Llego a la carretera por
su sendero "particular” sin grandes esfuerzos: me he relajado con ese
descanso y el mate me ha dado las energías que ya me faltaban. Sage sigue tras de mí...
Pensé que algún auto nos acercaría a la
Marquesa: ¡Vana esperanza! por esa ruta no se arriesga a circular nadie en las
noches invernales. Así que pian piano me voy acercando a mi coche.
Son unos seis kilómetros
los que deberemos recorrer. Bajo la luz lunar el bosque aparece difuminado
entre la bruma.
A las once de la noche
¡por fin! aparece majestuosa mi Delica.
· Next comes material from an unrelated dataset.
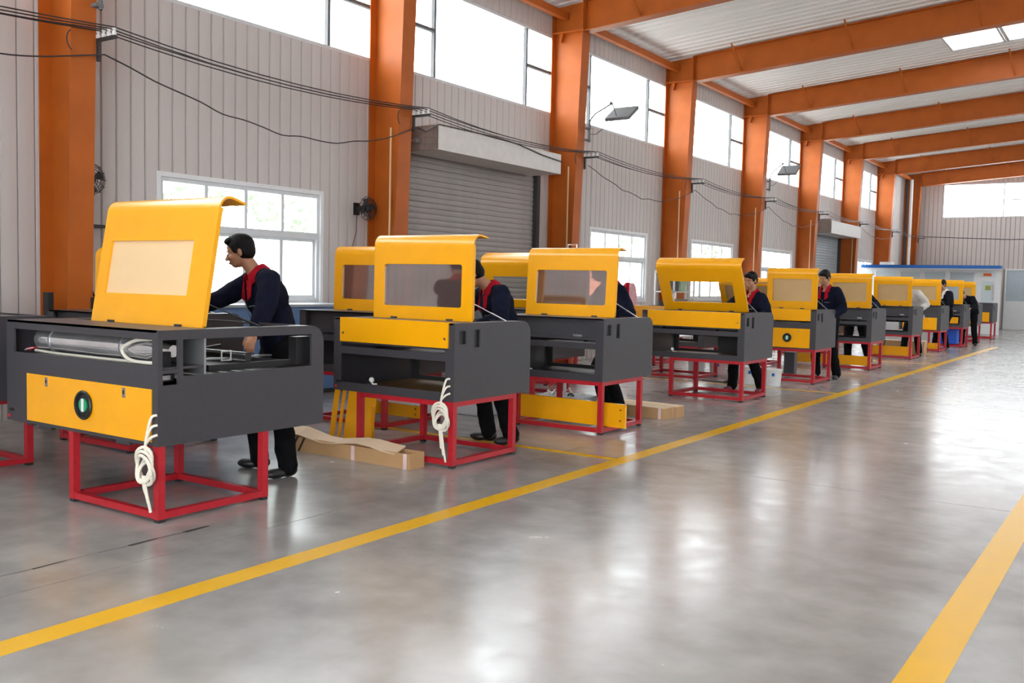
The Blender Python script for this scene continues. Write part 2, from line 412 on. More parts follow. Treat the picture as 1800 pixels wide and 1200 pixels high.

A Sage le falta poco para darla besos,
a mi también.
Otras tres horas de
carretera y llegamos al dulce hogar. Cuando me meto en la cama, después de que ambos tomáramos un bocado, cierro los ojos y paso revista al
bosque, a sus gigantescos coigües, a las descomunales hojas de las nalcas, a sus ríos cristalinos,
al ventisquero refulgente bajo la Luna, a mi nuevo amigo el Leñador. Lentamente me voy quedando dormido
con una profunda sonrisa en los labios. ¡Volveré!
¿Y si muero antes? Pues
poco importa: "la muerte es segura pero su hora incierta." ¿Qué logramos
con temerla? En tanto me llega "el momento de mi desfallecer" beberé
con locura hasta el último sorbo el don divino de la vida: soy prisionero de
tanta belleza como reina en los mágicos bosques de mi Patria austral.